In an annual meeting, I think it was over a year ago, you indicated, once you're able to get the financing to buy out the partner in the -- on the building and the casino, it might take 6 months to spin this off. Is that still a thought pattern? Or is that an unknown at this point in time? Clark D. Stewart: I would say it's unknown. There's a lot of variables in that question, and it -- yes, it's hard to tell.
But your motivation still is to spin this off and have 2 separate companies. Is that still your motivation? Clark D. Stewart: That is a plan, and we'll see if we can execute it. But it will -- it takes a long time, Tim. There's a lot of pieces that have got to be executed, and they've got to be executed correctly or we won't -- we can always get to the spin out, but will you have any value? And that's the real question. We want to make sure when we finally get to it, it really does have value.
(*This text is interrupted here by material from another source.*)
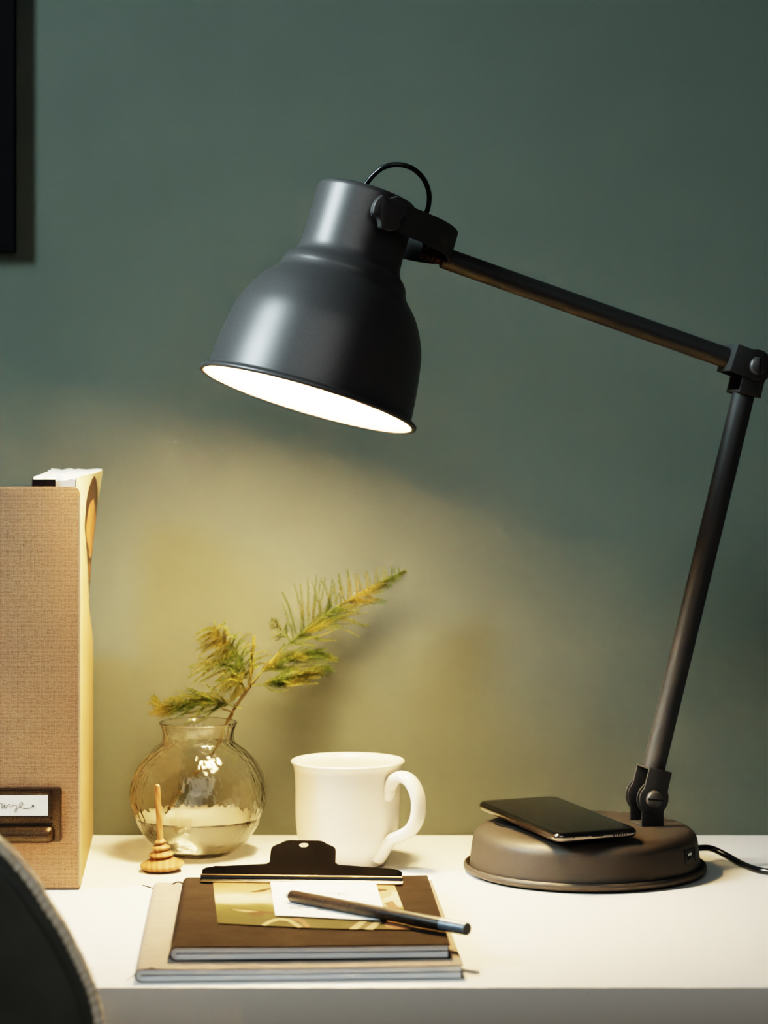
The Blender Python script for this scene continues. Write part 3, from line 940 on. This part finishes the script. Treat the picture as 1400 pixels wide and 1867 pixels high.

If you remember few years ago, we talked about doing it and then realized all that was going to happen is we didn't have any value when we set it out there, so we didn't do it. That's been 10, 12 years ago, maybe even more than that.
And I'm thinking your thought now is if you're going to do that, you'd probably want to have the partner out totally, and you have the control of 100%. Is that what you said earlier? Is that what I understood? Clark D. Stewart: No, I don't think that's -- I don't know whether that's a requirement or not. It kind of depends on what he wants to do, but he's not motivated, I think, to stay in there. I think it's just -- it's kind of, okay, I'll get our or I'll stay in. It's kind of iffy. I don't...
But right now -- on cash flow, though, these required expenses, this is not going to be a huge net positive by getting rid of the lease and being an owner of the building with the refinancing. Is it going to be a push? Or are we going to pick up a little bit of money on the deal on a cash flow basis? Clark D. Stewart: We'll pick up a little bit of money. That's -- and the reason that the contract says we have to spend the capital expenditures on the casino over the 20 years, it's because they realized we were going to pick up some money and they wanted us to put it back in -- put us back in the business and the development of the market, instead of taking it home, putting it in our mattress.
Is this an addition to what you've normally been spending? Or is it just a continuation with a little increase of what you've been spending? Clark D. Stewart: It's a continuation and it formalizes the requirement. It is an increase, yes.
But it's not a total increase, it's just keeping what you're doing plus some increase on top of that and it formalizes within? Clark D. Stewart: Yes, that's right. Well, I have an obligation.
[Operator Instructions] At this time, we have no further questions. Clark D. Stewart: Thank you. I believe that we are finished, plus I do appreciate everyone's time to listen and to ask the questions. I really appreciate the questions. It helps everyone understand a little bit more about the business, and that's the purpose of this phone call. So have a happy holidays, and we thank you all for attending. We're good, David.
Thank you very much, and have a great holiday.
This concludes today's conference call. Thank you for attending.